Creation's Daughter
Stoned on a Stone
I literally was stoned on a stone. My road dog, Sleepy Brian, loaded a pipe with ganja salad and hash dressing. There we were in the late summer sunshine, a few Alaskan road trips under our belt and an adventure in front of us. I'd left my four jobs, girlfriend, and community in South Kona to follow the flow again. It had been a good first year on the island, but now it was time to explore. I had a ticket to Burning Man, my dad's Subaru, and an atlas. Now, in the big picture of the story, this particular song is one of the ones that outdates my commitment to the 18-21 time frame. This song is just after the fact, but entirely necessary to build the foundation overall.
I was still dreaming of the woman I'd said goodbye to in Hawaii. She was a good woman, the kind of woman you try to hold on to. But, she was good at being free. And she taught me how to feel that way. I called her Creation's Daughter. She was fire, earth, wind, water. When I left the island, I didn't know when I would be coming back. It was a sacrifice I doubted at times when I felt alone and uncertain of the way, which was often in those days.
So, there I was, high as a kite, sitting on those big granite rocks in the middle of the Truckee River considering the journey I had just been on. I'd met my mother, spent a week with her, then headed south to meet up with two girl friends of mine. We'd driven to Burning Man together, only for me to then spend it alone with Sleepy as my friends went back to their respected camps. I wasn't Nahko back then. I knew no one except Sleepy Brian and our trusty vehicles. Our steeds, our home. Funny how a big chunk of metal can become your closest friend.
Dust filled every pore, every orifice. It permeated the surface of my body and all I owned. There was a strange loneliness that would fill me up as I wandered through the crowded desert. Aliens, all of 'em. I would wake up in the morning and ride my bike over to a cafe I'd found that served chai. There was an old piano under their tent that beckoned me, and it became my routine to sip cold chai and hide from the sun playing on those ivories. There was a dead, dried out carcass of a cat laid atop that piano. And it seemed like every time I sat down on that bench someone would give me some LSD. I don't recall the songs that came out of me that time, but I reckon the title of this story is one of them. There is always an origin story to a song. Where the muse pushes, and the writer jots. For us crazy ones, it's hard to keep track of all of them, what with the tracers, fractal visions, and sound waves that chart each course.
The moment the sun went beyond the hill, I was sure the playa became the landing pad and a beacon for all beings unseen. There was no way we could all be there for any other reason. We were moon walkers, explorers and we were asking for a sign.
I slept under my car, wrapped in a tarp. When the water truck would pass by in the morning to settle the dust. I would run out beneath its falls and wash in its brown messy sparkles.
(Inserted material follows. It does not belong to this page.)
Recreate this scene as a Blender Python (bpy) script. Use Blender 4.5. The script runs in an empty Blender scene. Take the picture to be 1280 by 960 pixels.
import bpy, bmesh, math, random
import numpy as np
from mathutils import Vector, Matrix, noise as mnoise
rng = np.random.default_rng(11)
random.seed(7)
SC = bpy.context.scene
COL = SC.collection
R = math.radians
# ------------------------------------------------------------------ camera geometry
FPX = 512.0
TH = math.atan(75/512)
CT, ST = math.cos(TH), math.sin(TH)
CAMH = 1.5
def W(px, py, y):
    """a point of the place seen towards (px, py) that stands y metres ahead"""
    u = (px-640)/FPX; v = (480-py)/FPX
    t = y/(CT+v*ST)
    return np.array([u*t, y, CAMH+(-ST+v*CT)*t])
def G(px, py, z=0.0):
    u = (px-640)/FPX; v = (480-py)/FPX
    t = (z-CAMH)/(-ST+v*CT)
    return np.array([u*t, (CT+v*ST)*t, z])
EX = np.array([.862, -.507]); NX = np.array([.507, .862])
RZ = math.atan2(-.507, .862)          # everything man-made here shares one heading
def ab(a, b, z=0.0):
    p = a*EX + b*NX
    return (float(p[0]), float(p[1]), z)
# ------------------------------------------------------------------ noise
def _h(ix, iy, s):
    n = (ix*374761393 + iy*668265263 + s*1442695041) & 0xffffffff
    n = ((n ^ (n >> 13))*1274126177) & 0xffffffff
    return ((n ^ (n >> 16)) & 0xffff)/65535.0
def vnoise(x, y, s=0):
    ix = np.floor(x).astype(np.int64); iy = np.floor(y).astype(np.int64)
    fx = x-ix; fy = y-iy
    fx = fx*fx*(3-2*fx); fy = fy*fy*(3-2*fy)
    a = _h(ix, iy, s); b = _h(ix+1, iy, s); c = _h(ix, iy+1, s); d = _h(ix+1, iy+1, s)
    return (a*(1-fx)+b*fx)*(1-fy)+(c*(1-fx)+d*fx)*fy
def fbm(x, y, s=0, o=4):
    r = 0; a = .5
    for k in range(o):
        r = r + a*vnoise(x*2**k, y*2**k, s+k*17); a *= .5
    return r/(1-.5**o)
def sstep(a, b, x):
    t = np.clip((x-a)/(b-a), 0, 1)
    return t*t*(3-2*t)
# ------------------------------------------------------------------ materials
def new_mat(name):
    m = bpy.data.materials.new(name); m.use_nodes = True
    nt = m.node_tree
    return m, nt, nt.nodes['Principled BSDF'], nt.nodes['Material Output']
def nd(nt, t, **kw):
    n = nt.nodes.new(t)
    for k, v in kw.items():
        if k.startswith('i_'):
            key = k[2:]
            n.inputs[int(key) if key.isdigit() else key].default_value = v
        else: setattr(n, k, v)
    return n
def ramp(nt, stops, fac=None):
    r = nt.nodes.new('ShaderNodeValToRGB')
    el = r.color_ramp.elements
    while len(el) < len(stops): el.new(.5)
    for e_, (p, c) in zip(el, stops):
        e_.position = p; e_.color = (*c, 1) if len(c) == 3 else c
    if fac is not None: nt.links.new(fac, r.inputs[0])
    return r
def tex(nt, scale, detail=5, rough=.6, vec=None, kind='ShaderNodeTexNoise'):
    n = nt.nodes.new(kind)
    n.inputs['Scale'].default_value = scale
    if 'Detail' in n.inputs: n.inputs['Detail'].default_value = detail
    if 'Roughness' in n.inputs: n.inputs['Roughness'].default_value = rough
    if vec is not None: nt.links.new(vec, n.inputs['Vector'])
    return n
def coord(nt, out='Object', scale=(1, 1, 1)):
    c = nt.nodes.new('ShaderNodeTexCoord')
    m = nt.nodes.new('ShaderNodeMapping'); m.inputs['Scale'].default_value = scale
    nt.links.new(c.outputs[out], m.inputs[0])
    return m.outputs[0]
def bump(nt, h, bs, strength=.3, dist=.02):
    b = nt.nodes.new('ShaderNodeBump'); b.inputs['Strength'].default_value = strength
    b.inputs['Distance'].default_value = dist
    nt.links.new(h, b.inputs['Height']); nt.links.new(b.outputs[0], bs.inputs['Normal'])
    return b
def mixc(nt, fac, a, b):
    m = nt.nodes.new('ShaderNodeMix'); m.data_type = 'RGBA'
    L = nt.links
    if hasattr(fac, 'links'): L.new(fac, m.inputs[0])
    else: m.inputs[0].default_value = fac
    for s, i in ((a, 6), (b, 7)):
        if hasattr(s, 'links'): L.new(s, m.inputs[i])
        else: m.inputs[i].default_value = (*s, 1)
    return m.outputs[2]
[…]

When we finally made it out of there, we went straight to the river; It would take days for the layers of dust to peel off our skin. Brian and I parted ways; he had a trim job waiting. So did I, but I had my dear lady friends to catch up with first. I did find them after a few days. My Subaru would be the aircraft through Reno, Lassen, the portals of Shasta, Weaverville, and onward to the Mendicino County Line. We found work together, and I began my new work as a digger of gold in the wild west. Those weeks spent with two jungle mountain sisters shifted my perspective on many things. The teachings of Kerouac were the teachings of a lonely man, disillusioned by the world, who found solace in alcohol, tarmac, and poetry. Sleepy in turn offered the ropes to psychedelics, indie rock, and fending for oneself alone on the road. These were important lessons and skills. It was only a matter of time before the ways of the witchy women reached me. These two brought me a gentleness and a sisterhood I had been missing. It was a rounding out that was needed. Those two listened to my songs and gave my self-esteem the biggest boost I didn't know it needed, I'd found my audience. I'd found my home. They taught but eat healthily. To soften my blows, to think with compassion before acting with aggression, to give more and expect nothing in return. They reminded me of the power in Aloha. Truly. In a time where I could have wandered aimlessly and ended up anywhere, I was captured by two daughters of Creation and lifted into a new chapter.
There's a sense of longing drifting between bars here. A feeling of loss, yet not without a int of redemption. To me, all the best road/love stories are filled with these sentiments. Walking through those old grandfather trees in Jedediah, I knew it was unlikely that my lover would return. Certainly, never in the same way. 'None of this will bring you back. As a wanderer, I must expect that.' Once again, the consequences of that endless highway and my commitment to it provided great lessons, but not so much the lover. I was old enough to know better. I was young enough to keep trying.